CB - Thomas Dooley - Kaiserslautern (1990-91)

Having already helped the Red Devils break a 28-year hardware drought with a German Cup crown the season before, Dooley marshaled the back line for the club's first Bundesliga title. Not only did the team rise up from 12th place the prior term, they went from a minus-13 goal differential in '89-90 to a plus-27.

LB - Heath Pearce - FC Nordsjælland (2005-06)

Yes, it's Denmark and yes, this has become a perennially thin position for exported Americans, but make no mistake: Pearce was sublime this season. Playing for a generally overmatched Wild Tigers side, the American notched a goal and seven assists, shut down all comers and nabbed Defender of the Year in Denmark over Brøndby's dominating Daniel Agger, who moved to Liverpool at season's end.

RM - Earnie Stewart - Willem II (1990-91)

After leading the Tricolors to Eredivisie promotion, Stewart actually raised his game a notch or two to bag 17 goals, finishing third in the chart behind some guys named Dennis Bergkamp and Romário. That year, Willem II finished a respectable 11th, had the fourth most productive attack in the league and made it to the Dutch Cup quarters, where they were bounced in extra time by PSV. Much of the credit for a good season goes to Stewart's buzzing play.

CM - Michael Bradley - Heerenveen (2007-08)

In his first season-and-a-half in Friesland, teen Bradley was mostly a student, and did not score in 22 matches. Then, he turned 20 and tore up the Eredivisie for 16 goals in 30 games. Working from a more advanced position, the US midfielder added two more in the Dutch Cup and two in the UEFA Cup to hit the magic 20-mark for a second time that year.

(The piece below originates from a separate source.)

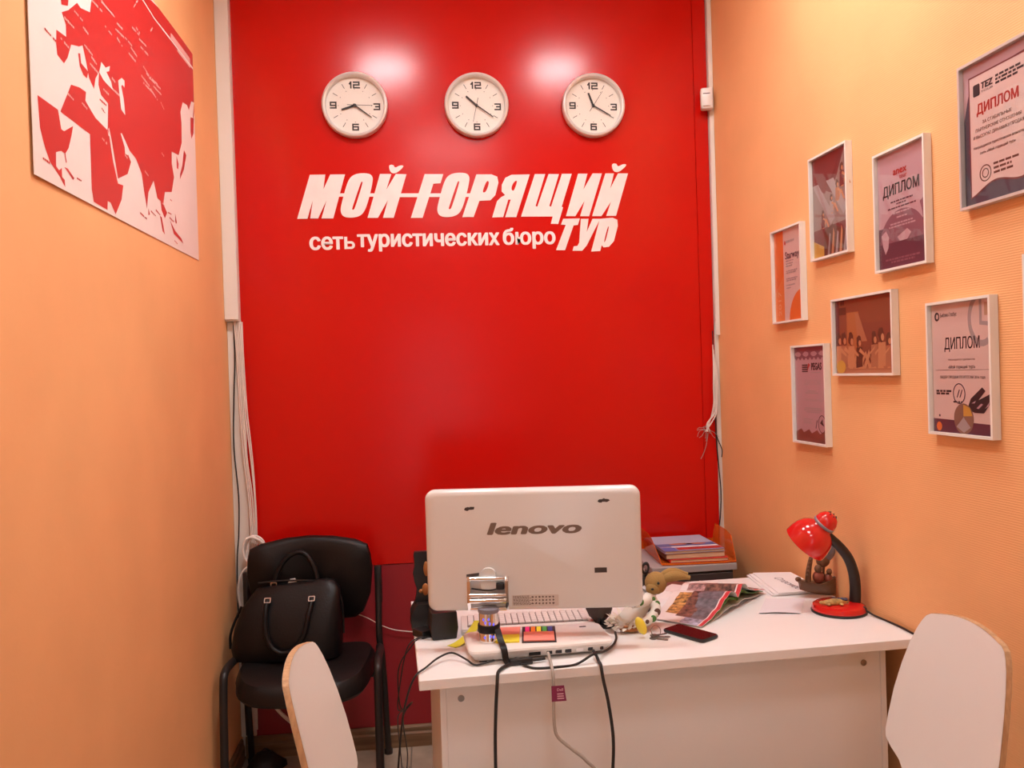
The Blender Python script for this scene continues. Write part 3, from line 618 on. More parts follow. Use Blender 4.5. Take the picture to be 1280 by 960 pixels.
def seated(t, x, y, s, z, k, top, lean=1):
    """a small printed seated figure: bent legs, torso, arm, head and hair"""
    flat('printed_figure', [(x-.1*s, y), (x+.25*s*lean, y+.42*s), (x+.5*s*lean, y), (x+.38*s*lean, y), (x+.22*s*lean, y+.28*s), (x+.03*s, y)], z, C_SKIN, t)
    flat('printed_figure', [(x-.18*s, y+.02*s), (x-.15*s, y+.52*s), (x+.1*s, y+.52*s), (x+.1*s, y+.05*s)], z+.0002, top, t)
    flat('printed_figure', [(x+.02*s, y+.5*s), (x+.28*s*lean, y+.32*s), (x+.26*s*lean, y+.27*s), (x-.04*s, y+.42*s)], z+.0004, C_SKIN, t)
    flat('printed_figure', blob(x-.045*s, y+.67*s, .10*s, .15*s, 12, k, .25), z+.0003, C_BROWN, t)
    flat('printed_figure', blob(x+.005*s, y+.62*s, .055*s, .075*s, 10, k+1, .08), z+.0005, C_SKIN, t)
def d_coll(t, x, y, w, h, z):
    flat('backdrop', rect(x, y, x+w, y+h), z, C_MAR, t)
    flat('pale_field', [(x, y+h*.28), (x, y+h*.75), (x+w*.55, y+h*.6), (x+w*.9, y+h*.98), (x+w, y+h*.7), (x+w, y+h*.3)], z+.0002, m3('print_dull_taupe', (.27, .20, .18)), t)
    flat('dark_roof', [(x, y+h), (x, y+h*.74), (x+w*.35, y+h*.62), (x+w*.88, y+h)], z+.0004, C_MAR, t)
    flat('light_ray', [(x, y+h*.74), (x+w*.16, y+h*.74), (x+w*.62, y+h*.36), (x+w*.5, y+h*.3)], z+.0006, C_GREY, t)
    flat('light_ray', [(x+w*.40, y+h*.74), (x+w*.6, y+h*.74), (x+w*.95, y+h*.42), (x+w*.85, y+h*.36)], z+.0006, C_GREY, t)
    flat('sand', [(x, y), (x, y+h*.18), (x+w*.3, y+h*.1), (x+w*.3, y)], z+.0008, C_GOLD, t)
    for k, (a, b, s, tp) in enumerate(((.3, .28, .07, C_MAR), (.55, .40, .075, C_GREY), (.72, .5, .08, C_SAND), (.85, .62, .09, C_MAR))):
        seated(t, x+w*a, y+h*b, s, z+.001+k*.0001, 11+k*2, tp)
    flat('dark_cloth', [(x+w*.3, y), (x+w*.32, y+h*.25), (x+w*.55, y+h*.3), (x+w*.9, y+h*.2), (x+w, y)], z+.0017, C_BROWN, t)
    for k in range(5): flat('fold', [(x+w*(.40+k*.11), y+h*.01), (x+w*(.47+k*.11), y+h*(.22+.04*(k % 2))), (x+w*(.5+k*.11), y+h*.2), (x+w*(.46+k*.11), y+h*.01)], z+.0020, C_SKIN if k % 2 else C_GREY, t)
frame(2.552, 1.832, .226, .327, 'dark photo of a group of people framed in white, tall format', d_coll, name='framed_photo', group='framed photos on the right wall', back=C_MAR)
def d_star(t, x, y, w, h, z):
    flat('orange_band', rect(x, y, x+w*.33, y+h), z, C_ORNG, t)
    flat('pale_band_part', [(x, y), (x+w*.33, y), (x+w*.33, y+h*.5), (x, y+h*.32)], z+.0002, m3('print_orange_light', (.74, .22, .06)), t)  # lower part of the band in a paler orange
    flat('orange_arc', [(x+w*.5, y)]+[(x+w-w*.5*math.cos(R(90*k/8)), y+h*.33*math.sin(R(90*k/8))) for k in range(9)]+[(x+w, y)], z, C_ORNG, t)
    z += .0006
    flat('logo_mark', blob(x+w*.40, y+h*.855, .005, .008, 8, 2), z, C_REDT, t)
    lines(t, x+w*.44, x+w*.72, ((y+h*.85, 1),), .008, z, C_GREY, 21, False)
    fit_text('lettering', 'Starway', x+w*.40, x+w*.88, y+h*.675, .026, C_NAVY, t, z, .01)
    lines(t, x+w*.42, x+w*.9, ((y+h*.645, .55), (y+h*.615, .5), (y+h*.59, .45), (y+h*.535, .8), (y+h*.515, .7), (y+h*.45, .8), (y+h*.43, .7), (y+h*.38, .6), (y+h*.35, .3)), .004, z, C_GREY, 22, False)
    me = fit_text('lettering', '2017', 0, .085, 0, .022, m3('print_peach', (.76, .40, .22)), t, 0, .005)
    me.matrix_local = basis((x+w*.22, y+.02, z), (0, 1, 0), (-1, 0, 0), (0, 0, 1))
frame(2.838, 1.650, .220, .326, 'white certificate with orange left band, nearest the red wall', d_star, back=C_ROSE)
def d_peop(t, x, y, w, h, z):
    flat('warm_wall', rect(x, y, x+w, y+h), z, m3('print_terracotta', (.24, .075, .035)), t)
    flat('ground', rect(x, y, x+w, y+h*.16), z+.0002, C_SAND, t)
    flat('column', rect(x, y+h*.1, x+w*.07, y+h), z+.0002, C_MAR, t)
    flat('sign_plate', rect(x+w*.07, y+h*.80, x+w*.20, y+h*.9), z+.0004, C_BROWN, t)
    flat('sign_plate', rect(x+w*.1, y+h*.93, x+w*.17, y+h), z+.0004, C_BROWN, t)
    flat('door', rect(x+w*.21, y+h*.1, x+w*.42, y+h*.82), z+.0004, m3('print_ochre', (.42, .15, .05)), t)
    flat('curtain', [(x+w*.36, y+h*.8), (x+w*.42, y+h*.8), (x+w*.56, y+h*.42), (x+w*.40, y+h*.42)], z+.0006, C_SAND, t)
    flat('low_wall', rect(x+w*.48, y+h*.1, x+w*.97, y+h*.66), z+.0002, m3('print_dark_terracotta', (.22, .065, .035)), t)
    for k, (a, s, tp, ln) in enumerate(((.08, .135, C_SKIN, 1), (.17, .135, C_SAND, 1), (.30, .13, C_SKIN, 1), (.44, .12, C_BROWN, 1), (.70, .13, C_SAND, -1), (.82, .14, C_SKIN, -1), (.93, .12, C_SAND, -1))):
        seated(t, x+w*a, y+h*.06, s, z+.0010+k*.00012, 31+k*2, tp, ln)
    flat('drum', blob(x+w*.1, y+h*.09, .026, .02, 14, 3, .03), z+.0026, C_GOLD, t)
frame(2.434, 1.466, .318, .233, 'landscape photo of people sitting in a row, white frame', d_peop, name='framed_photo', group='framed photos on the right wall', back=C_SAND)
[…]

CM - John Harkes - Sheffield Wednesday (1991-92)

Long before everyone and his mother was turning up in European lineups, Harkes was a real American hero overseas. Many remember the previous campaign, which saw him win Goal of the Year and help the Owls upset League Cup final foe Manchester United. He was actually better in '91-92, helping promoted Wednesday finish an astounding third to earn a UEFA Cup place.

LM - DaMarcus Beasley - PSV Eindhoven (2004-05)

In Run DMB's first Eredivisie campaign, he was fifth in games played and third in goals scored across all competitions on a fantastic Farmers side. Beasley led the team in Champions League scoring, though, and PSV came within a whisker of the final. He also rescued his side with a sublime last-gasp equalizer in the Dutch Cup semis as they went on to win the double.

AM - Clint Dempsey - Fulham (2009-10)

By now a consistent force in the Cottagers offense, MC Deuce racked up seven goals and three assists in league play to record another typically fine season. What sets this campaign apart are his Europa League exploits. Dempsey helped his team to the final, scoring an unforgettable rally-capping winner against Juventus along the way and became the first American to feature in a UEFA championship match.

F - Roy Wegerle - QPR (1990-91)

In his first full season at Loftus Road, the South African-born American stamped his legacy on the team's No. 10 shirt. Wegerle finished third in the goal chart, won Goal of the Season against Leeds at Elland Road, and lifted the relegation-fighters up to an 11th-place finish. Toss in a derby winner against Chelsea and a few monster cup performances, and you have a season QPR fans still talk about.